Date: Tuesday, June 22, 1999
Time: 1:00pm (refreshments 12:45pm)
Location: Durand Building, Room 450

Special University Ph.D. Oral Examination
Numerical Simulation of Radiowave Scattering from Planetary Surfaces
John E. Baron
Electrical Engineering, Stanford University

Abstract
The diffuse component of radar echoes from geophysical surfaces is thought to result primarily from single and multiple scattering from rocks, fractures, ripples, and other wavelength-scale surface and subsurface structure. Analysis of the diffuse echo therefore provides an estimate of small-scale surface roughness. Useful theoretical scattering models are difficult to obtain due to the complexity of electromagnetic interactions at these scales, however, handicapping efforts to interpret radar backscatter from many geologically interesting targets. Interpretation of radar data from distant geophysical surfaces--e.g., planets, satellites, and asteroids--presents additional challenges because of the limited availability of ground truth for these bodies.

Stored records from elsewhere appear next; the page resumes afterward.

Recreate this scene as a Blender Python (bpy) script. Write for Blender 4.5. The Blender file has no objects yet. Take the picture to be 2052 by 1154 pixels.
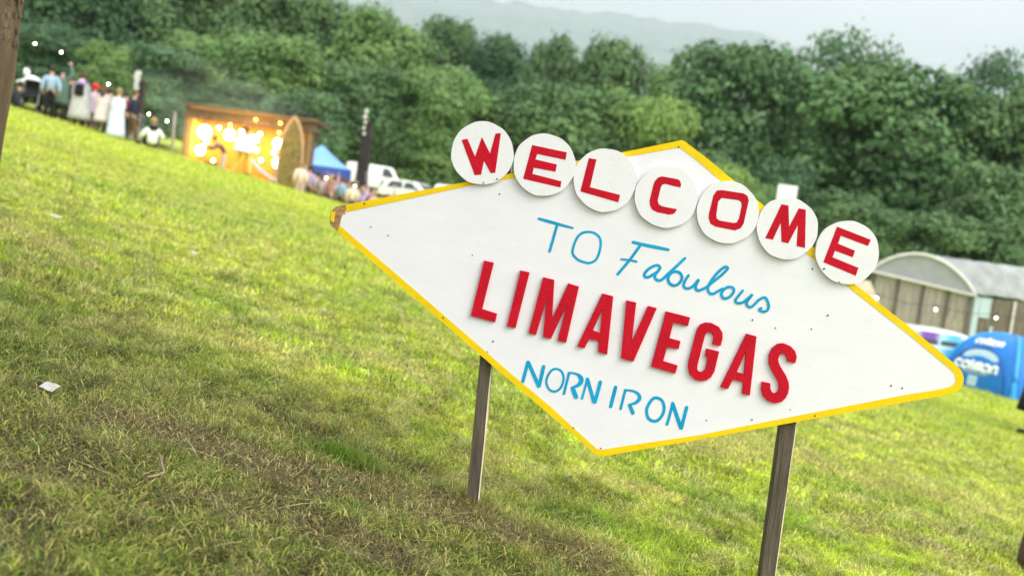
import bpy, bmesh, math, random
import numpy as np
from mathutils import Vector, Matrix
from mathutils.geometry import tessellate_polygon

random.seed(7)
rng = np.random.default_rng(11)
S = bpy.context.scene
COL = S.collection
R = math.radians

# ------------------------------------------------------------------ camera
CZ = 0.925                     # eye height: the photographer crouches on the slope
ROLL, PITCH = R(7.5), R(3.73)
FPX, CX, CY = 2052 * 35 / 36, 1026.0, 577.0
R0 = Vector((1, 0, 0))
FW = Vector((0, math.cos(PITCH), -math.sin(PITCH)))
U0 = Vector((0, math.sin(PITCH), math.cos(PITCH)))
cr = R0 * math.cos(ROLL) + U0 * math.sin(ROLL)
cu = -R0 * math.sin(ROLL) + U0 * math.cos(ROLL)
cam = bpy.data.objects.new('camera', bpy.data.cameras.new('camera'))
COL.objects.link(cam)
mx = Matrix((cr, cu, -FW)).transposed().to_4x4()
mx.translation = (0, 0, CZ)
cam.matrix_world = mx
cam.data.lens, cam.data.sensor_width = 35, 36
cam.data.clip_start, cam.data.clip_end = 0.05, 30000
cam.data.dof.use_dof = True
cam.data.dof.focus_distance = 3.2
cam.data.dof.aperture_fstop = 2.3
cam.data.dof.aperture_blades = 0
S.camera = cam

# ------------------------------------------------------------------ sky, sun, exposure
SUN_DIR = Vector((0.62, -0.42, 0.66)).normalized()     # towards the sun
sun_el = math.asin(SUN_DIR.z)
sun_az = math.atan2(SUN_DIR.x, SUN_DIR.y)
W = bpy.data.worlds.new('World')
S.world = W
W.use_nodes = True
wn, wl = W.node_tree.nodes, W.node_tree.links
bg = wn['Background']
bg.inputs['Strength'].default_value = 0.1
sky = wn.new('ShaderNodeTexSky')
sky.sky_type = 'NISHITA'
sky.sun_disc = False
sky.sun_elevation = sun_el
sky.sun_rotation = sun_az
wmix = wn.new('ShaderNodeMix'); wmix.data_type = 'RGBA'
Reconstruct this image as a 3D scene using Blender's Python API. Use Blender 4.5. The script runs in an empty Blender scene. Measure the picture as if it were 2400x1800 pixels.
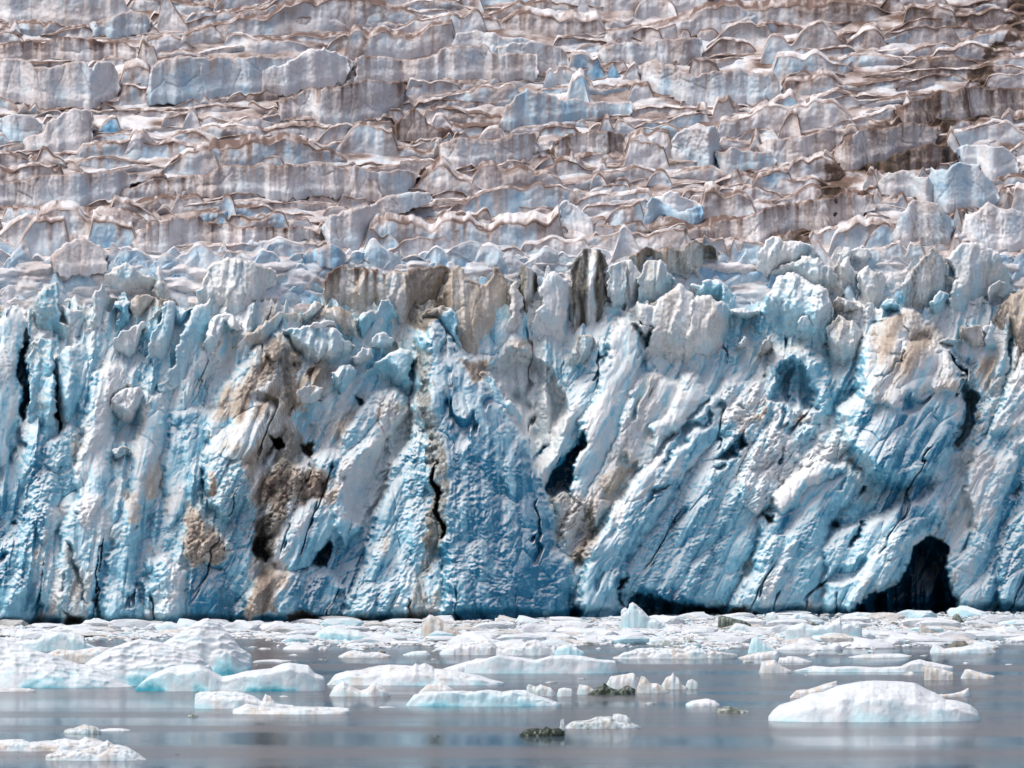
import bpy, math, random
import numpy as np
rng = np.random.default_rng(7); random.seed(7)
C = bpy.context.scene.collection
F = 12800.0; CAMZ = 15.0; PITCH = math.atan(310 / F)
cp, sp = math.cos(PITCH), math.sin(PITCH)

# ---------- the photographed view as a ray table: (u,v) in photo pixels + a chosen world distance Y -> point
def world(u, v, Y):
    u = np.asarray(u, float); v = np.asarray(v, float)
    dx = u - 1200; dy = F * cp - (900 - v) * sp; dz = F * sp + (900 - v) * cp
    t = Y / dy
    return dx * t, np.broadcast_to(Y, t.shape) + 0 * t, CAMZ + dz * t
def water_depth(v):
    dy = F * cp - (900 - v) * sp; dz = F * sp + (900 - v) * cp
    return -CAMZ / dz * dy
WL = np.array([(-700, 1478), (0, 1468), (600, 1460), (1000, 1452), (1400, 1446), (1750, 1441), (2100, 1438), (2400, 1433), (3100, 1425)], float)
def Yfront(u): return water_depth(np.interp(u, WL[:, 0], WL[:, 1]))
def Ybase(u, v):
    h = np.clip((1450 - np.asarray(v, float)) / 830, 0, 1)
    return Yfront(u) + 30 * h ** 1.3 + np.clip(620 - v, 0, None) * 0.19

# ---------- noise
def _h(ix, iy, s):
    n = (ix.astype(np.int64) * 374761393 + iy.astype(np.int64) * 668265263 + s * 974634777) & 0x7fffffff
    n = ((n ^ (n >> 13)) * 1274126177) & 0x7fffffff
    n = ((n ^ (n >> 16)) * 2246822519) & 0x7fffffff
    return (n & 0xffffff) / float(0xffffff)
def vnoise(x, y, s=0):
    ix = np.floor(x); iy = np.floor(y); fx = x - ix; fy = y - iy
    fx = fx * fx * fx * (fx * (fx * 6 - 15) + 10); fy = fy * fy * fy * (fy * (fy * 6 - 15) + 10)
    a = _h(ix, iy, s); b = _h(ix + 1, iy, s); c = _h(ix, iy + 1, s); d = _h(ix + 1, iy + 1, s)
    return (a + (b - a) * fx + (c - a) * fy + (a - b - c + d) * fx * fy) * 2 - 1
def fbm(x, y, o=4, s=0, g=.5):
    r = 0; a = 1; t = 0
    for i in range(o):
        r = r + a * vnoise(x * 2 ** i + 17.3 * i, y * 2 ** i - 9.1 * i, s + i); t += a; a *= g
    return r / t
def ridged(x, y, o=4, s=0):
    r = 0; a = 1; t = 0
    for i in range(o):
        r = r + a * (1 - 2 * np.abs(vnoise(x * 2 ** i + 5.7 * i, y * 2 ** i, s + i))); t += a; a *= .5
    return r / t
def chunk(x, y, s=0, tilt=1.0, k=.55):
    """broken-ice facets: the upper hull of randomly tilted blocks, one per jittered cell; returns height, id, crack nearness"""
    ix = np.floor(x); iy = np.floor(y)
    b1 = np.full(x.shape, -9.); b2 = b1.copy(); idd = np.zeros(x.shape)
    for dx in (-1, 0, 1):
        for dy in (-1, 0, 1):
            cx = ix + dx; cy = iy + dy
            px = cx + .15 + .7 * _h(cx, cy, s); py = cy + .15 + .7 * _h(cx, cy, s + 1)
            gx = (_h(cx, cy, s + 2) - .5) * 1.6 * tilt; gy = (_h(cx, cy, s + 3) - .5) * 1.6 * tilt
            h0 = (_h(cx, cy, s + 4) - .5) * .8
            qx = x - px; qy = y - py
            val = h0 + gx * qx + gy * qy - k * 2 * (qx * qx + qy * qy)
            new = val > b1
            b2 = np.where(new, b1, np.maximum(b2, val)); b1 = np.where(new, val, b1)
            idd = np.where(new, _h(cx, cy, s + 5), idd)
    return b1, idd, b1 - b2
def smooth(a, b, x):
    t = np.clip((x - a) / (b - a), 0, 1); return t * t * (3 - 2 * t)

# ---------- meshes
def mesh_obj(name, co, quads, mat, cols=None, parent=None, smoothed=True):
    me = bpy.data.meshes.new(name)
    co = np.asarray(co, np.float32); quads = np.asarray(quads, np.int32)
    n = quads.shape[1]
    me.vertices.add(len(co)); me.vertices.foreach_set('co', co.ravel())
    me.loops.add(quads.size); me.loops.foreach_set('vertex_index', quads.ravel())
    me.polygons.add(len(quads)); me.polygons.foreach_set('loop_start', np.arange(0, quads.size, n, dtype=np.int32))
    me.polygons.foreach_set('loop_total', np.full(len(quads), n, np.int32))
    me.polygons.foreach_set('use_smooth', np.full(len(quads), smoothed))
    me.update(calc_edges=True)
    if cols is not None:
        at = me.attributes.new('ice', 'FLOAT_COLOR', 'POINT')
        c4 = np.ones((len(co), 4), np.float32); c4[:, :3] = cols; at.data.foreach_set('color', c4.ravel())
    me.materials.append(mat)
    o = bpy.data.objects.new(name, me); C.objects.link(o)
    if parent: o.parent = parent
    return o
def grid_quads(nr, nc):
    i = np.arange(nr * nc).reshape(nr, nc)
    return np.stack([i[:-1, :-1], i[1:, :-1], i[1:, 1:], i[:-1, 1:]], -1).reshape(-1, 4)
def tag(o, label=None, cat=None, group=None, kind=None):
    if label: o['label'] = label
    if cat: o['category'] = cat
    if group: o['group'] = group
    if kind: o['kind'] = kind
    return o

# ---------- materials
def nodes_of(name):
    m = bpy.data.materials.new(name); m.use_nodes = True
    nt = m.node_tree; nt.nodes.clear(); return m, nt
def N(nt, t, **kw):
    n = nt.nodes.new(t)
    for k, v in kw.items(): setattr(n, k, v)
    return n
def mixc(nt, a, b, f, mode='MIX'):
    m = N(nt, 'ShaderNodeMix', data_type='RGBA', blend_type=mode, clamp_factor=True)
    for s, v in ((m.inputs[0], f), (m.inputs[6], a), (m.inputs[7], b)):
        if isinstance(v, (int, float)): s.default_value = v
        elif isinstance(v, tuple): s.default_value = (*v, 1)
        else: nt.links.new(v, s)
    return m.outputs[2]
def mth(nt, op, a, b=0.0, c=None, clamp=False):
    m = N(nt, 'ShaderNodeMath', operation=op, use_clamp=clamp)
    for s, v in zip(m.inputs, (a, b) if c is None else (a, b, c)):
        if isinstance(v, (int, float)): s.default_value = v
        else: nt.links.new(v, s)
    return m.outputs[0]
def noise(nt, vec, sc, det=4, rough=.6, dist=0):
    n = N(nt, 'ShaderNodeTexNoise'); nt.links.new(vec, n.inputs['Vector'])
    n.inputs['Scale'].default_value = sc; n.inputs['Detail'].default_value = det
    n.inputs['Roughness'].default_value = rough; n.inputs['Distortion'].default_value = dist
    return n.outputs['Fac']
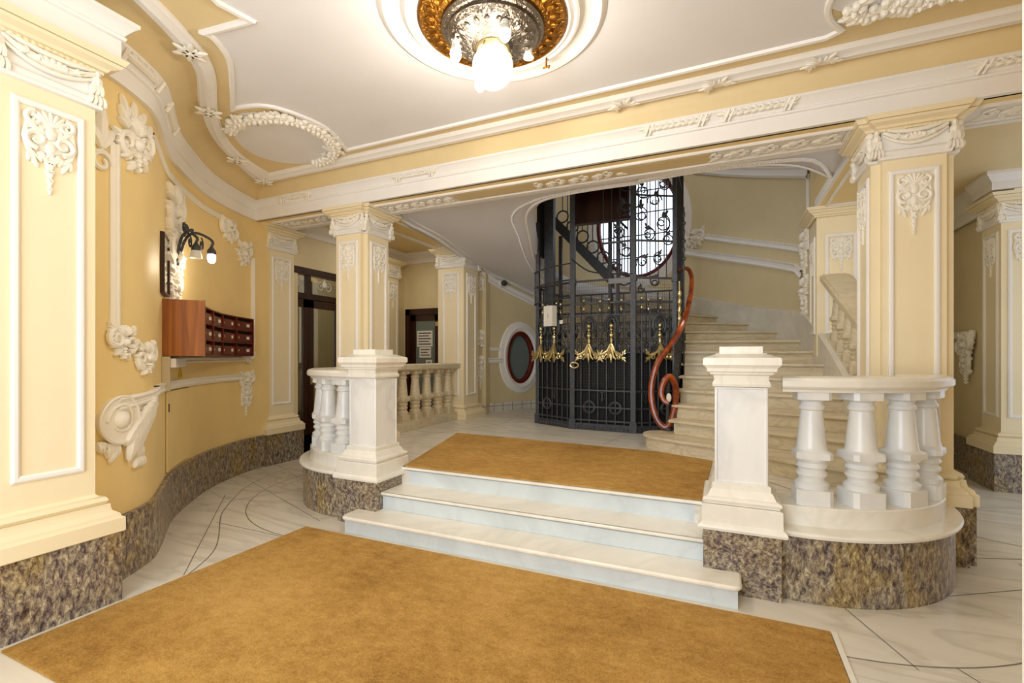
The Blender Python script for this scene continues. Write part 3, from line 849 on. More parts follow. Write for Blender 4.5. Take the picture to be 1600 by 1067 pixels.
# entablature returning round the near left pilaster
mb = MB(); mb.sweep([(-3.36, 1.03), (-3.20, 1.03), (-3.20, 1.53), (-3.36, 1.53)], cprof, pc=True)
mb.box(-3.37, 1.03, 3.10, -3.20, 1.53, 3.33); mb.box(-3.37, 1.1, 3.33, -3.24, 1.46, 3.5)
mb.box(-3.30, 1.05, 3.44, -2.93, 1.50, 3.50); mb.box(-3.30, 1.08, 3.40, -2.98, 1.47, 3.50)
struct(mb, 'trim_13', M['white'])

# ============================================================ FRONT STEPS, RUGS
t = thing('marble_steps', 'three broad white marble steps climbing from the lower rug to the upper rug', 'steps', (AX, 3.1, 0))
def stepslab(mb, x0, x1, y0, y1, z0, z1, r):
    c = []
    for k in range(7): a = R(180 + 15 * k); c.append((x0 + r + r * math.cos(a), y0 + r + r * math.sin(a)))
    for k in range(7): a = R(270 + 15 * k); c.append((x1 - r + r * math.cos(a), y0 + r + r * math.sin(a)))
    c += [(x1, y1), (x0, y1)]
    ns = [(c[0][0], c[0][1])]
    pr = [(-.012, z0), (0, z0 + .010), (0, z1 - .010), (-.012, z1)]
    for i, (a, b) in enumerate(zip(pr, pr[1:])): pass
    mb.prism(offset(c, -.010, True), z0, z1)
    mb.sweep(c, pr, True)
    return mb
geo = [(-2.775, .098, 2.86, 2.895, 0, .135), (-2.585, -.105, 3.12, 3.15, .135, .28), (-2.585, -.105, 3.40, 3.43, .28, .43)]
for k, (x0, x1, yn, yr, zl, zt) in enumerate(geo):
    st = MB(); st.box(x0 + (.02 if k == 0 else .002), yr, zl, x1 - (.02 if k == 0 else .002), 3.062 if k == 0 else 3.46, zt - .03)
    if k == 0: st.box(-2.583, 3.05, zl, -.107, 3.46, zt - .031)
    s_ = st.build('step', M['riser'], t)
    mb = MB(); r = .055 if k == 0 else .006
    back = 3.20 if k == 0 else (3.45 if k == 1 else 3.60)
    if k == 0:
        stepslab(mb, x0, x1, yn, 3.068, zt - .03, zt, .05)
        mb.box(-2.585, 3.06, zt - .03, -.105, back, zt - .001)
    elif k == 1: stepslab(mb, x0, x1, yn, back, zt - .03, zt, .005)
    else: stepslab(mb, x0, x1, yn, back, zt - .03, zt, .005)
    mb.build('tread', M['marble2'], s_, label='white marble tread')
mb = MB(); mb.box(-3.115, 1.05, .0005, .497, 2.835, .012)
o = mb.build('coir_rug', M['coir'], None, bevel=.003)
tag(o, 'large ochre coir rug on the lower floor in front of the steps', 'rug')
mb = MB(); mb.prism([(-2.56, 3.415), (-.125, 3.415), (-.085, 4.70), (-.32, 4.82), (-.62, 4.95), (-3.05, 5.14)], .4305, .442)
o = mb.build('coir_rug', M['coir'], None)
tag(o, 'smaller ochre coir rug on the landing above the steps', 'rug')
mb = MB(); mb.box(.50, -.6, .0005, .525, 2.835, .010)
struct(mb, 'trim_14', M['marble2'])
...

Numerical models provide an alternate means of studying diffuse surface scattering mechanisms. In this talk we describe a three-dimensional finite-difference time-domain (FDTD) model for calculating scattering from wavelength-scale objects of arbitrary shape and composition in the presence of a planetary regolith. We illustrate the technique with a visualization of the scattering process and demonstrate the validity of the FDTD approach by comparison with independent methods. We have applied our model to several current problems in planetary radar astronomy. The first example we present is a single-scattering model for diffuse radar backscatter from the Viking Lander 1 and 2 sites on Mars, in which we combine tabulated rock population data for these sites with FDTD radar cross section calculations for surface and subsurface objects of various shapes, ranging from a sphere to an accurate digitized model of a terrestrial rock. The second example is an FDTD analysis of scattering from wavelength-scale buried craters and retrorefractive lenses, mechanisms which have been proposed to explain "bizarre" radar echoes from the icy Galilean satellites of Jupiter.